I was on the phone with a CEO the other week. He wanted my advice for how he could cultivate a more open, transparent company culture for his team.

This CEO seemed to be already doing a lot of the right things. He held monthly all-hands meetings to get everyone on the same page. He also regularly asked questions to his employees about what could be better in the company.

However, when I recommended one question that he ask his employees, he was a bit taken aback.

“You want me to ask my team: ‘Are there any benefits we don’t offer that you think we should?’ Hmm, I dunno, Claire,” he told me.

This CEO assured me that he welcomed and valued feedback from employees.
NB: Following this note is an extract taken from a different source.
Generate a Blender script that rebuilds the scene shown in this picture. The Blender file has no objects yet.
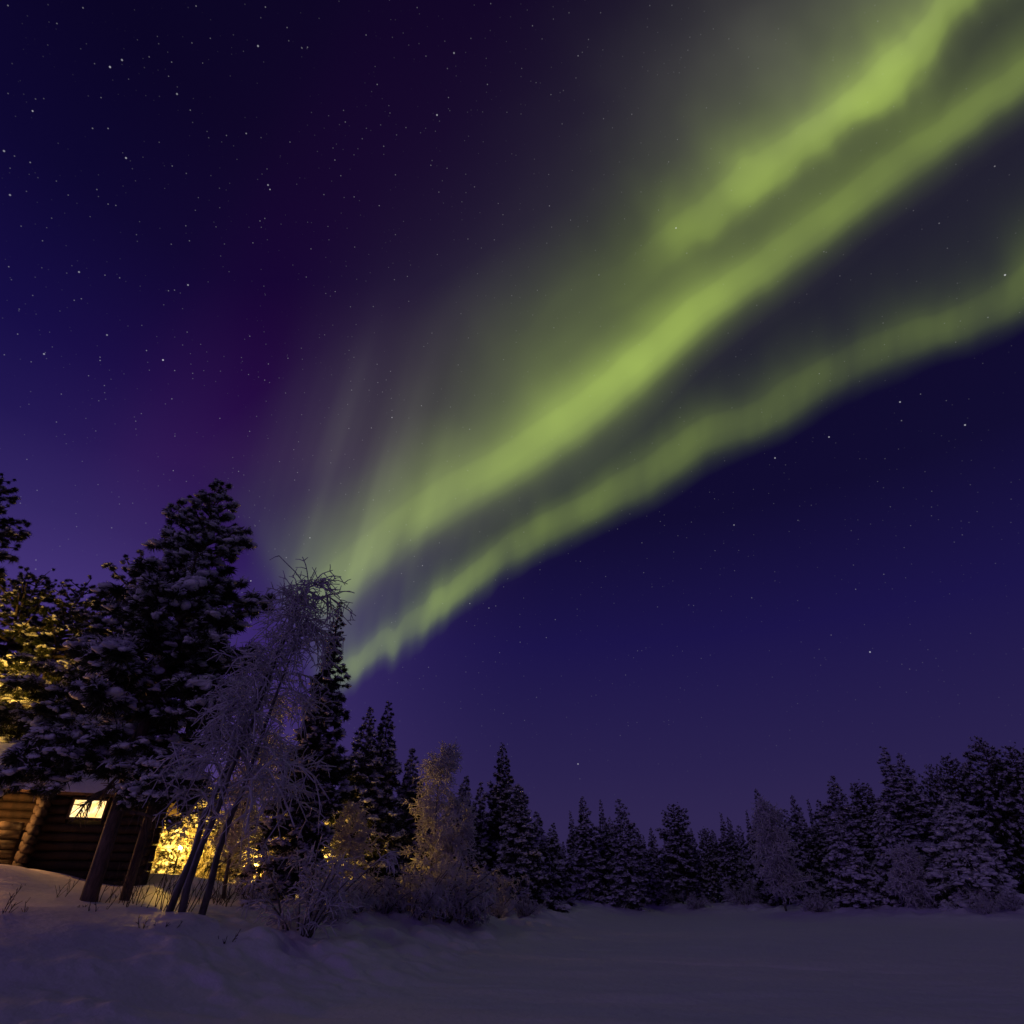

But asking about company benefits? And asking about them so publicly? He started to feel nervous about it.

“I don’t want the feedback to be a distraction,” he shared. “There’s so much we already do around benefits — I think this could set the wrong expectations and derail people from getting their work done.”

He continued:

“And, I don’t think we’re ready to act on that feedback. If we ask that question, it implies we need to implement something. But it might not be cost-effective. If we can’t do it, I don’t want to let people down.”

I get it. I’m a CEO myself. No CEO wants her employees to be distracted. No CEO wants to make false promises.

Here’s the reality, though: If you dig deeper, those two statements are actually excuses that are keeping you from building the open, transparent company culture you’re keen on.

Let’s take a look.

Excuse #1: “I don’t want feedback to be a distraction.”

Any feedback your employee might have already exists, whether or not you choose to ask about it. If someone has an idea to improve company benefits, that’s an idea that they’re already thinking about in their heads. So if you don’t ask about it — if you let that feedback sit and fester — it becomes a distraction. The longer you ignore it, the longer you don’t ask about it, the greater the distraction balloons. The way to nip the distraction in the bud is to ask about it. When you ask a question like, “Are there any benefits we don’t offer that you think the we should?”, you have an opportunity to clear the air, and help an employee feel heard. Asking for feedback isn’t the distraction — pretending that your employees don’t have feedback is.

Excuse #2: “I’m not ready to act on feedback.”

Popular management wisdom tells you that,”You shouldn’t ask for feedback unless you’re ready to act on it.” Sure, if you don’t do something with the feedback, you’ll look like you’re not following through on your word. But acting on feedback doesn’t necessarily mean implementing the actual piece of feedback. You can thank the person who gave you the feedback. You can explain why you’re not enacting the feedback, and provide context for the decision. Both routes show you’re listening, and that you value your employees’ feedback. Oftentimes, that recognition and explanation is all an employee is looking for. They’ll take notice.

If you’ve ever caught your own manager — or yourself — saying the above two excuses, then here’s my tip: Stop.

While you may mean well, you’re hindering yourself from creating the open, transparent company culture you’ve always wanted.